Software Evolution

September 5th, 2008
  • Posted by Jud Valeski, Co-Founder and CEO
1 Comment

Those of us who have been around for awhile constantly joke about how “I remember building that 10 years ago” everytime some big “new” trend emerges. It’s always a lesson in market readiness and timing for a given idea. The flurry around Google Chrome has rekindled the conversation around distributed apps. Most folks are tied up in the concept of a “new browser,” but Chrome is actually another crack at the age old “distrbuted/server-side application” problem; albeit an apparent good one. The real news in Chrome (I’ll avoid the V8 vs. TraceMonkey conversation for now) is native Google Gears support.

My favorite kind of technology is the kind that quietly gets built, then one day you wake up and it’s changed everything. Google Gears has that potential and if Chrome winds up with meaningful distribution (or Firefox adopts Gears) web apps as we know them will finally have mark-up-level access to local resources (read “offline functionality”). This kind of evolution is long overdue.

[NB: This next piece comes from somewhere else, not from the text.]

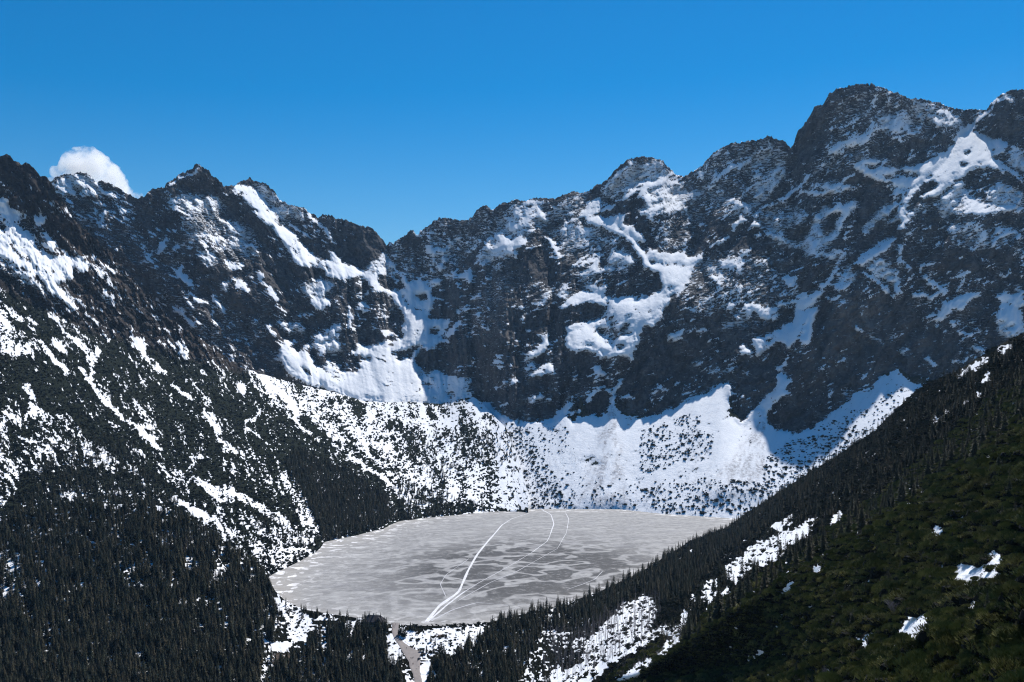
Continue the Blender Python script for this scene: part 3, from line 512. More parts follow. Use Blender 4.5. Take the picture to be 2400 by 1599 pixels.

Another lacking component on the network is the age-old, CS101, notion of event-driven architectures. HTTP GET dominates web traffic, and poor ‘ol HTTP POST is rarely used. Publish and subscribe models are all but unused on the network today, and Gnip aims to change that. We see a world that is PUSH driven rather than PULL. The web has come a looooong way on GET, but apps are desperate for traditional flow paradigms such as local processor event loops. Our goal is to do this in a protocol agnostic manner (e.g. REST/HTTP POST, XMPP, perhaps some distributed queuing model)

Watching today’s web apps poll eachother to death is hard. With each new product that integrates serviceX, the latency of serviceX’s events propegating through the ecosystem degrades, and everyone loses. This is a broken model that if left unresolved, will drive our web apps back into the dark ages once all the web service endpoints are overburdened to the point of being uninteresting.

We’ve seen fabulous adoption of our API since launching a couple of months ago. We hope that more Data Producers and Data Consumers leverage it going forward.